Another reading of the figures is that there is a conscious light marking of the Irish papers in the leaving certificate examination and that this is contributing inexorably to the decline in standards that was talked about in Teangeolas. I should like to refer the House and the Minister to the Report of the Committee on Irish Language Attitudes Research. In that report the authors, basing their conclusions on the most scientific survey yet done to attitudes to Irish, comment:
There is at the same time widespread disillusionment with Irish as experienced in school and with the low levels of communicative—competence acquired in the language in schools—even for secondary school students who go as far as the Leaving Certificate. Our surveys on the general conversational ability levels achieved in schools have shown that there is a considerable basis of truth for these beliefs and further that, for students who complete their education at primary level or even at Group or Intermediate Certificate level, competence levels achieved in the language are very low, and for Group Certificate students, especially, high examination failure rates in the past appear to have been a very real basis for resentment against the language.
That report also states:
In the past, Irish language policies were based on a misunderstanding of the potentialities of the existing educational system.
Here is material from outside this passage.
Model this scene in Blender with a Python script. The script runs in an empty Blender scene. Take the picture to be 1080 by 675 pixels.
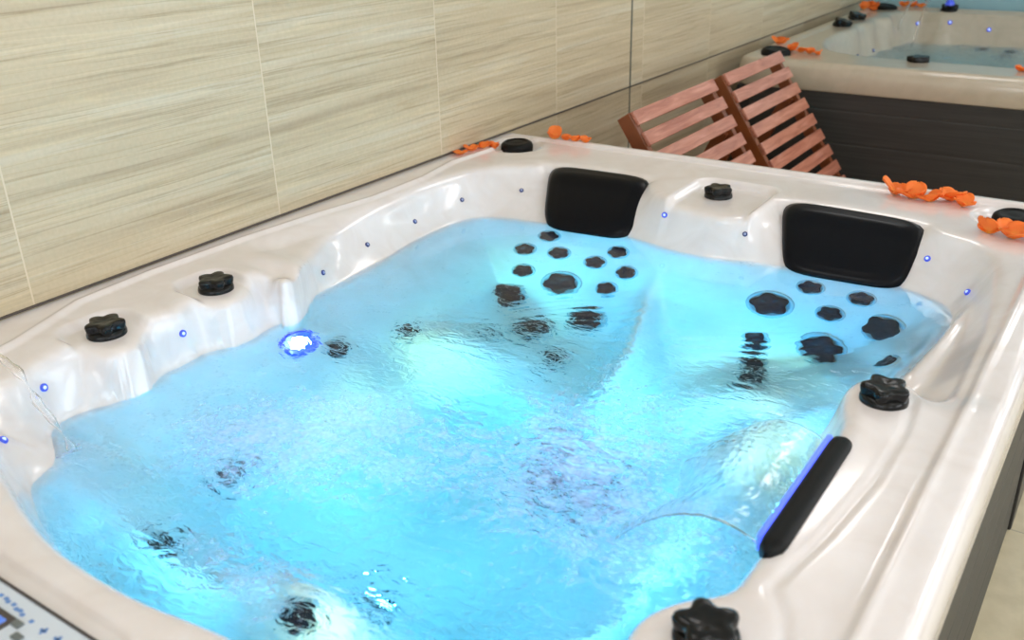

Although that system was not designed to produce communicative competence in second languages, it was taken for granted that the task of producing Irish speakers could be left mainly to the schools. The disappointing results are interpreted by many people as a proof that the task was impossible.
The task may or may not be impossible, but until we have some positive input into the Department of Education from the outside we will never find out whether they are going about it in the right way. This amendment seeks to give the board the possibility of making that kind of input and that is why I support it.